Opinion
[166 TEXCRIM 116] William H. Scott, Houston, for appellant.
Dan Walton, Dist. Atty., Lee P. Ward, Jr., and Thomas D. White, Asst. Dist. Attys., Houston, and Leon B. Douglas, State's Atty., Austin, for the State.
MORRISON, Presiding Judge.
The offense is the possession of marijuana; the punishment, 5 years.
[166 TEXCRIM 117] Officer Free of the narcotics division of the Houston police force testified that on the date in question he and Officers French, Shelton, Miller and Smith placed themselves on the property of the Mission Manufacturing Company so that they might watch cabin 19 in the Mecca Tourist Courts which were located across Jensen Drive, that they remained in such position for approximately twelve hours prior to the arrest of the appellant. He testified that shortly before 9:00 P.M. he observed Mary Louise Lester come out of cabin 19 with a brown paper sack in her hand and watched her deposit it near a water pump on the tourist court property; that shortly thereafter the appellant, with whose identity he had been familiar for approximately 18 months, came out of the cabin, also carrying a brown paper sack, and placed it under the northwest corner of the cabin in question, and soon thereafter both women drove away from the cabin in company with a male companion and a baby. He stated that he and his fellow officers waited about five minutes until the same automobile returned, and as it drove up to the cabin the parties were placed under arrest; and he went to the water pump and recovered the sack; and a fellow officer went to the northwest corner of the cabin and recovered the other sack. In the first sack, they found three tobacco cans full of what appeared to be marijuana, and, in the second (from the northwest corner of the building), they found two tobacco cans with the same contents. Another can was found under the steps of cabin 19. The custody of the cans was traced, and their contents were identified by Chemist Tullis as 200 grams of marijuana.
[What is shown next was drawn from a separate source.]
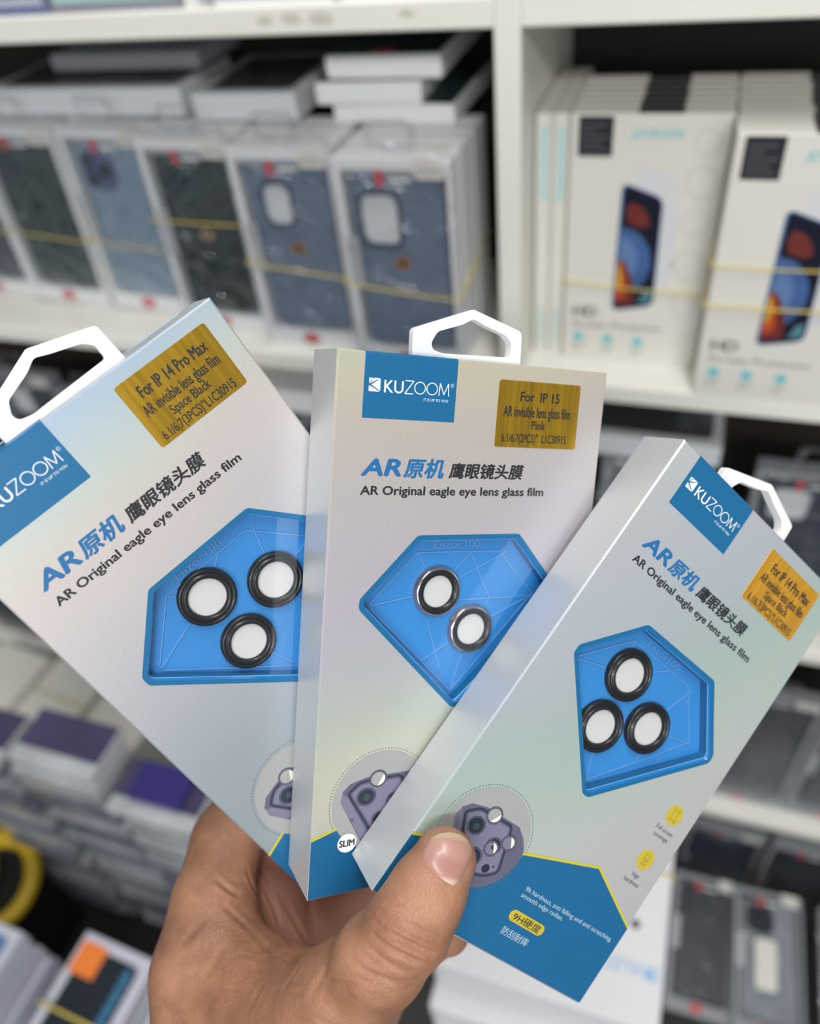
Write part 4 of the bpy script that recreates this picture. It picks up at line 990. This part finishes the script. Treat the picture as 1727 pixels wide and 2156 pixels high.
def surface_nets(lo, hi, step):
    n = [int((hi[i] - lo[i]) / step) + 1 for i in range(3)]
    ax = [lo[i] + step * np.arange(n[i]) for i in range(3)]
    D = np.empty(n, np.float32)
    for i in range(n[0]):
        Y_, Z_ = np.meshgrid(ax[1], ax[2], indexing='ij')
        D[i] = hand_sdf(np.stack([np.full_like(Y_, ax[0][i]), Y_, Z_], -1))
    S = D < 0
    corner = [(i, j, k) for i in (0, 1) for j in (0, 1) for k in (0, 1)]
    sl = lambda A, o: A[o[0]:n[0] - 1 + o[0], o[1]:n[1] - 1 + o[1], o[2]:n[2] - 1 + o[2]]
    cnt = sum(sl(S, o).astype(np.int8) for o in corner)
    act = (cnt > 0) & (cnt < 8)
    idx = -np.ones(act.shape, np.int64); I = np.argwhere(act); idx[act] = np.arange(len(I))
    acc = np.zeros((len(I), 3)); num = np.zeros(len(I))
    for a in range(8):
        for b_ in range(a + 1, 8):
            oa, ob = corner[a], corner[b_]
            if sum(abs(oa[q] - ob[q]) for q in range(3)) != 1: continue
            da = D[I[:, 0] + oa[0], I[:, 1] + oa[1], I[:, 2] + oa[2]]; db = D[I[:, 0] + ob[0], I[:, 1] + ob[1], I[:, 2] + ob[2]]
            cr = (da < 0) != (db < 0); t = np.where(cr, da / np.where(cr, da - db, 1), 0)
            p = np.array(oa)[None] + t[:, None] * (np.array(ob) - np.array(oa))[None]
            acc[cr] += p[cr]; num[cr] += 1
    V = (I + acc / num[:, None]) * step + np.array(lo)
    F = []
    for axn in range(3):
        u, v = [(1, 2), (2, 0), (0, 1)][axn]
        s0 = [slice(0, n[q] - 1) if q == axn else slice(1, n[q] - 1) for q in range(3)]
        s1 = list(s0); s1[axn] = slice(1, n[axn])
        A = S[tuple(s0)]; B = S[tuple(s1)]
        E = np.argwhere(A != B); inside = A[E[:, 0], E[:, 1], E[:, 2]]
        base = E.copy(); 
        for q in (u, v): base[:, q] += 1
        def at(du, dv):
            c_ = base.copy(); c_[:, u] -= du; c_[:, v] -= dv
            return idx[c_[:, 0], c_[:, 1], c_[:, 2]]
        quad = np.stack([at(1, 1), at(0, 1), at(0, 0), at(1, 0)], 1)
        quad[~inside] = quad[~inside][:, ::-1]
        F.append(quad)
    return V, np.concatenate(F)
HV, HF = surface_nets((-0.092, 0.070, 0.170), (0.030, 0.262, 0.332), 0.0011)
def grad(P, e=4e-4):
    g = np.stack([hand_sdf(P + np.eye(3)[i] * e) - hand_sdf(P - np.eye(3)[i] * e) for i in range(3)], -1)
    return g / np.linalg.norm(g, axis=-1, keepdims=True)
def refine(V, F):
    """split every quad in four and settle the new points on the skin"""
    n = len(V); E = np.sort(np.concatenate([F[:, [0, 1]], F[:, [1, 2]], F[:, [2, 3]], F[:, [3, 0]]]), 1)
    key = E[:, 0].astype(np.int64) * n + E[:, 1]; _, first, inv = np.unique(key, return_index=True, return_inverse=True)
    U = E[first]; inv = inv.reshape(4, -1).T + n; k = len(F); cen = np.arange(k) + n + len(U)
    V2 = np.concatenate([V, V[U].mean(1), V[F].mean(1)])
    F2 = np.concatenate([np.stack([F[:, q], inv[:, q], cen, inv[:, q - 1]], 1) for q in range(4)])
    return V2, F2
HV, HF = refine(HV, HF)
HN = grad(HV); HV = HV - HN * hand_sdf(HV)[:, None]
# skin folds: knuckle of the thumb, web and palm creases
def fold(p0, p1, depth, width, bend=0.0):
    """a crease pressed in along a curved line between two surface points (camera-space)"""
    global HV
    p0, p1 = np.array(p0), np.array(p1); k = 14; ax_ = np.array(bend) if np.ndim(bend) else np.zeros(3)
    pts = np.array([p0 + (p1 - p0) * t + ax_ * math.sin(math.pi * t) for t in np.linspace(0, 1, k)])
    near = np.linalg.norm(HV - (p0 + p1) / 2, axis=1) < np.linalg.norm(p1 - p0) * 0.75 + 4 * width
    Q = HV[near]; best = np.full(len(Q), 1e9); tt = np.zeros(len(Q))
    for i in range(k - 1):
        ab = pts[i + 1] - pts[i]; t = np.clip(((Q - pts[i]) @ ab) / (ab @ ab), 0, 1)
        e = np.linalg.norm(Q - pts[i] - t[:, None] * ab, axis=1); m = e < best; best[m] = e[m]; tt[m] = (i + t[m]) / (k - 1)
    amp = depth * (np.exp(-(best / width) ** 2) - 0.35 * np.exp(-((best - 2.2 * width) / width) ** 2)) * np.sin(np.pi * np.clip(tt, 0.02, 0.98)) ** 0.5
    HV[near] = Q - HN[near] * amp[:, None]
def onskin(px, py):
    """first skin point along a line of sight"""
    d = pix(px, py, 1.0); z = 0.17
    for _ in range(90):
        s_ = float(hand_sdf((d * z)[None])[0])
        if s_ < 1e-5: break
        z += max(s_ * 0.6, 1e-5)
        if z > 0.34: break
    return d * z
FOLDS = [((800, 1925), (925, 1985), .00055, .0006), ((790, 1942), (915, 2008), .00075, .0007), ((785, 1966), (895, 2030), .00060, .0006), ((815, 1905), (935, 1965), .00040, .0005),
         ((822, 1956), (880, 1986), .00055, .0005), ((835, 1972), (872, 1992), .0005, .0005), ((770, 1990), (868, 2048), .00040, .0007), ((805, 1880), (850, 1905), .0004, .0005), ((740, 2020), (835, 2075), .00035, .0008), ((790, 2010), (860, 2052), .00035, .0006),
         ((500, 1880), (620, 1995), .0009, .0009), ((470, 1905), (585, 2015), .00055, .0008), ((505, 1950), (640, 2035), .0004, .0008), ((455, 1850), (500, 1885), .0006, .0007),
         ((548, 1840), (590, 1945), .0011, .0009), ((600, 1900), (650, 1985), .0010, .0009), ((640, 1930), (700, 1990), .0008, .0008), ((520, 1830), (545, 1900), .0007, .0007),
         ((430, 1930), (380, 1990), .0003, .0010), ((640, 2020), (600, 2080), .0003, .0010), ((690, 2030), (650, 2100), .0003, .0010), ((560, 2060), (520, 2130), .00025, .0010), ((470, 1990), (430, 2060), .00025, .0010)]
_r = random.Random(3)
for _ in range(34):      # fine cross lines over the thumb and the web
    cx_, cy_ = (_r.uniform(770, 900), _r.uniform(1900, 2090)) if _ % 2 else (_r.uniform(400, 720), _r.uniform(1990, 2150))
    L_, a_ = _r.uniform(18, 42), (0.45 if _ % 2 else 0.15) + _r.uniform(-0.25, 0.25)
    FOLDS.append(((cx_ - L_ * math.cos(a_), cy_ - L_ * math.sin(a_)), (cx_ + L_ * math.cos(a_), cy_ + L_ * math.sin(a_)), _r.uniform(.00014, .00028), .0006))
for (a, b_, dp, wd) in FOLDS:
    A_, B_ = onskin(*a), onskin(*b_); mid = onskin((a[0] + b_[0]) / 2, (a[1] + b_[1]) / 2)
    if max(A_[2], B_[2], mid[2]) > 0.335 or abs(A_[2] - B_[2]) > 0.03: continue
    fold(A_, B_, dp, wd, (mid - (A_ + B_) / 2) + np.array([0.0003, 0.0009, 0]) * min(1.0, np.linalg.norm(B_ - A_) / 0.012))
org = cp(500, 2100, .25)
skin = bpy.data.materials.new('skin'); skin.use_nodes = True
nt = skin.node_tree; sb = nt.nodes['Principled BSDF']
pset(sb, Roughness=0.46)
sb.inputs['Specular IOR Level'].default_value = 0.4
sb.inputs['Subsurface Weight'].default_value = 0.12; sb.inputs['Subsurface Scale'].default_value = 0.004; sb.inputs['Subsurface Radius'].default_value = (1.0, 0.35, 0.2)
tc = nt.nodes.new('ShaderNodeTexCoord')
n1 = nt.nodes.new('ShaderNodeTexNoise'); n1.inputs['Scale'].default_value = 55; n1.inputs['Detail'].default_value = 5; n1.inputs['Roughness'].default_value = 0.6
nt.links.new(tc.outputs['Object'], n1.inputs['Vector'])
r1 = nt.nodes.new('ShaderNodeValToRGB')
r1.color_ramp.elements[0].position = 0.30; r1.color_ramp.elements[0].color = (*lin((132, 92, 71)), 1)
r1.color_ramp.elements[1].position = 0.72; r1.color_ramp.elements[1].color = (*lin((182, 136, 109)), 1)
e_ = r1.color_ramp.elements.new(0.5); e_.color = (*lin((160, 115, 89)), 1)
nt.links.new(n1.outputs['Fac'], r1.inputs['Fac'])
# palm-side skin is pinker: an attribute painted from the anatomy (inner side of web and palm)
at_ = nt.nodes.new('ShaderNodeAttribute'); at_.attribute_name = 'palm'
mx_ = nt.nodes.new('ShaderNodeMix'); mx_.data_type = 'RGBA'
nt.links.new(at_.outputs['Fac'], mx_.inputs[0]); nt.links.new(r1.outputs['Color'], mx_.inputs[6]); mx_.inputs[7].default_value = (*lin((196, 142, 124)), 1)
nt.links.new(mx_.outputs[2], sb.inputs['Base Color'])
v1 = nt.nodes.new('ShaderNodeTexVoronoi'); v1.feature = 'DISTANCE_TO_EDGE'; v1.inputs['Scale'].default_value = 1000
wv = nt.nodes.new('ShaderNodeTexNoise'); wv.inputs['Scale'].default_value = 250
nt.links.new(tc.outputs['Object'], wv.inputs['Vector'])
mp2 = nt.nodes.new('ShaderNodeVectorMath'); mp2.operation = 'MULTIPLY_ADD'; mp2.inputs[1].default_value = (0.0025, 0.0025, 0.0025)
nt.links.new(wv.outputs['Color'], mp2.inputs[0]); nt.links.new(tc.outputs['Object'], mp2.inputs[2]); nt.links.new(mp2.outputs[0], v1.inputs['Vector'])
cl = nt.nodes.new('ShaderNodeMath'); cl.operation = 'MINIMUM'; cl.inputs[1].default_value = 0.18
nt.links.new(v1.outputs['Distance'], cl.inputs[0])
bp_ = nt.nodes.new('ShaderNodeBump'); bp_.inputs['Strength'].default_value = 0.6; bp_.inputs['Distance'].default_value = 0.0007
nt.links.new(cl.outputs[0], bp_.inputs['Height']); nt.links.new(bp_.outputs['Normal'], sb.inputs['Normal'])
me = bpy.data.meshes.new('hand')
me.from_pydata([tuple(v) for v in (HV - org) @ RC], [], [tuple(f) for f in HF]); me.materials.append(skin)
pal = np.clip(((HV[:, 2] - 0.262) / 0.012), 0, 1) * np.clip((HV[:, 0] - pix(440, 0, .26)[0]) / 0.008, 0, 1)
ca = me.attributes.new('palm', 'FLOAT', 'POINT'); ca.data.foreach_set('value', pal.astype(np.float32))
me.polygons.foreach_set('use_smooth', [True] * len(HF)); me.update()
hand = bpy.data.objects.new('hand', me); C.objects.link(hand); hand.location = c2w(org)
tag(hand, 'brown skinned left hand gripping the three pearly boxes, thumb in front', 'hand')
# thumb nail, lying on the back of the thumb tip
NP = [(905, 1763), (925, 1752), (948, 1749), (970, 1754), (988, 1765), (998, 1786), (993, 1808), (982, 1834), (969, 1857), (955, 1868), (938, 1858), (918, 1842), (899, 1826), (887, 1812), (890, 1790)]
def nail_mesh():
    cx, cy = 941, 1806; nr = 10; k = len(NP); NPs = []
    for i in range(k):
        for t in (0, 0.5):
            NPs.append((NP[i][0] * (1 - t) + NP[(i + 1) % k][0] * t, NP[i][1] * (1 - t) + NP[(i + 1) % k][1] * t))
    k = len(NPs); vs = []; pp = []
    for r in range(nr + 1):
        for i in range(k):
            f_ = r / nr; px, py = cx + (NPs[i][0] - cx) * f_, cy + (NPs[i][1] - cy) * f_
            q = onskin(px, py); lift = 0.00055 * (1 - f_ ** 6) + (-0.0002 if r == nr else 0)
            vs.append(q + grad(q[None])[0] * lift); pp.append((px, py))
    fs = [(r * k + i, r * k + (i + 1) % k, (r + 1) * k + (i + 1) % k, (r + 1) * k + i) for r in range(nr) for i in range(k)]
    tv = [np.clip((py - 1749 - (px - 941) * 0.10 - (abs(px - 943) / 50) ** 2 * 10) / 110, 0, 1) for px, py in pp]
    return vs, [tuple(reversed(f_)) for f_ in fs], tv
nv, nf, ntv = nail_mesh()
nm = mat('nail', (168, 122, 114), 0.36, coat=0.15)
nn = nm.node_tree; na = nn.nodes.new('ShaderNodeAttribute'); na.attribute_name = 'along'
nr_ = nn.nodes.new('ShaderNodeValToRGB')
for i_, (p_, c_) in enumerate([(0.0, (206, 186, 150)), (0.10, (204, 180, 146)), (0.19, (186, 142, 130)), (0.6, (172, 126, 118)), (0.88, (178, 132, 122)), (0.97, (204, 176, 162))]):  # pale last stop paints in the shine at the cuticle
    e2 = nr_.color_ramp.elements[i_] if i_ < 2 else nr_.color_ramp.elements.new(p_)
    e2.position = p_; e2.color = (*lin(c_), 1)
nn.links.new(na.outputs['Fac'], nr_.inputs['Fac']); nn.links.new(nr_.outputs['Color'], nn.nodes['Principled BSDF'].inputs['Base Color'])
b = MB(); b.v = [tuple(v) for v in (np.array(nv) - org) @ RC]; b.f = nf; b.m = [0] * len(nf)
nail = b.build('thumb_nail', nm, hand, smooth=True)
nal = nail.data.attributes.new('along', 'FLOAT', 'POINT'); nal.data.foreach_set('value', np.array(ntv, np.float32))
Appellant, testifying in her own behalf, denied that she had been in the cabin prior to her arrest and denied having placed the paper sack under the corner of the building. Her defense was predicated upon the contention that the lighting on the tourist court premises was such that the officers could not have seen the persons who placed the sacks well enough to identify them. She was supported in her testimony by her male companion, the driver of the automobile, and the owner of the tourist court. Appellant placed her reputation in issue.
On rebuttal, the State called Officers Shelton and French, who corroborated Officer Free's testimony.
The jury resolved the conflict in the evidence against the appellant, and we find the evidence sufficient to support their verdict.
There are no formal bills of exception in the record, and no question is raised as to the correctness of the court's charge.
[166 TEXCRIM 118] In her brief, the appellant complains of the cross-examination of her reputation witness Colonel James J. Shown. He was asked if he had heard that the appellant and her husband had been arrested 'in connection with a safe burglary of the Rite-Way store,' to which a general objection was leveled. In Adams v. State, 158 Tex.Cr.R. 306, 255 S.W.2d 513, 515, we had occasion to reaffirm the prior holdings of this Court to the effect that 'the state may ask a witness who has testified to the defendant's good reputation whether or not he has heard of specified instances of misconduct of appellant, this for the purpose of testing his knowledge of such reputation and his sincerity, and measuring the weight to be attached to his testimony.'
She further complains that the court permitted Officers Free and Shelton to testify that appellant's reputation was bad. Free testified that he talked to some of the appellant's neighbors, who were also informers for the police department, and Shelton testified that he had talked to her neighbors, and particularly a Mr. Brooks. We find no error reflected by this testimony.
Finding no reversible error, the judgment of the trial court is affirmed.